Furthermore, exOM's DP states she will never allow my child into her home so if exOM wishes to see his eldest daughter he must come to the home of my DH & I. One day she will say she's happy for exOM to see his eldest daughter, the next she'll tell him if he does so then he's made his choice and shouldn't bother coming home.
I do not kid myself that she is preventing exOM from seeing his eldest daughter. He's a fireman, physically fit & healthy, and were he to decide to visit my child, there's precious little she could do to forcibly restrain him from walking out the door or even back in the door again lol. It is very much *his* own choice not to maintain contact and his life is far easier than if he were to actually grow some plums.
I was tired of receiving phone calls from exOM on the pretext of making arrangements to see DD but were actually attempts at getting back into my knickers - I simply was not prepared to allow my DD to be used in this manner. I then called a meeting of all four of us (exOM & DP as well as me & DH), where we agreed terms for contact.

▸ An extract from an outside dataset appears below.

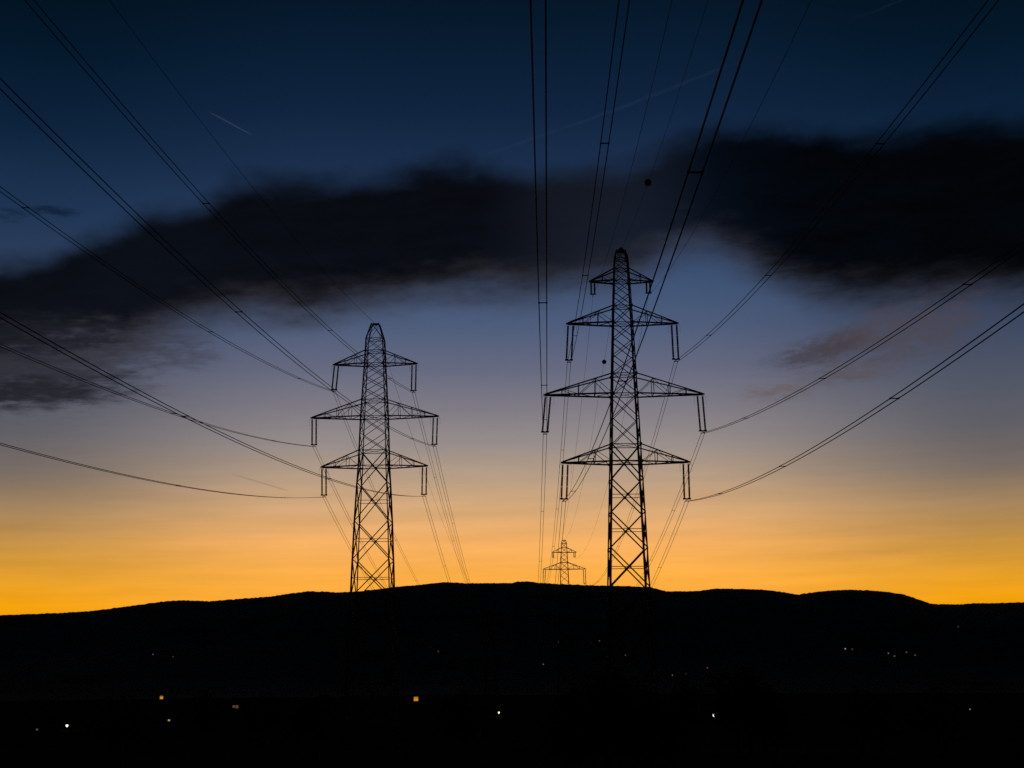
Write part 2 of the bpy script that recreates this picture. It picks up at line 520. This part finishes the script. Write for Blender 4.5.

It was agreed that *if* exOM wished to see DD then he should contact my DH directly, make arrangements between themselves for an acceptable date/time to meet here at our house during which time I would absent myself leaving DH to supervise the contact visit on his own with exOM. The only person who was not particularly happy with this arrangement was exOM himself since it was not DD he wished to see but me.
Like you, it was once important to me that he be a part of my daughter's life (his second child with his DP is just shy of a year old now). My daughter is a child exOM suggested we have rather than any accident of contaception.
My daughter has a loving daddy in my DH and a rather nice bonus is that DH makes a far better role model than exOM ever possibly could. It's exOM's own choice not to see our child or have any relationship with her whatsoever and in many respects he views it as a punishment to me. To be brutally honest, I'd rather she didn't have a relationship with someone so ready, able & willing to use her as some tool to achieve something he wants which is a relationship with me.
If the time actually comes that exOM suddenly grows some balls and/or develops a desire to get to know the little person that is his eldest daughter, I will not stand in the way. I just don't need to be there in person for him to get to know his child.
If you feel unable to be strong around your exMM, why not invite a friend to be there when he visits? A divorcing couple I know well are so utterly unable to be civil to one another that they have arranged for the wife to drop their children off at his mother's house where the husband then picks them up. The mother in law/grandmother acts as an intermediary in order that the children need not witness any animosity between the divorcing couple.
Bottom line here is you cannot force a man to be a good father or to have a relationship with his child. You CAN, however, ensure he is financially responsible for your daughter. That's not your money, that's money the law says he owes his child. It may not be needed right this minute, but it WILL come in handy for college fees, etc. later down the line.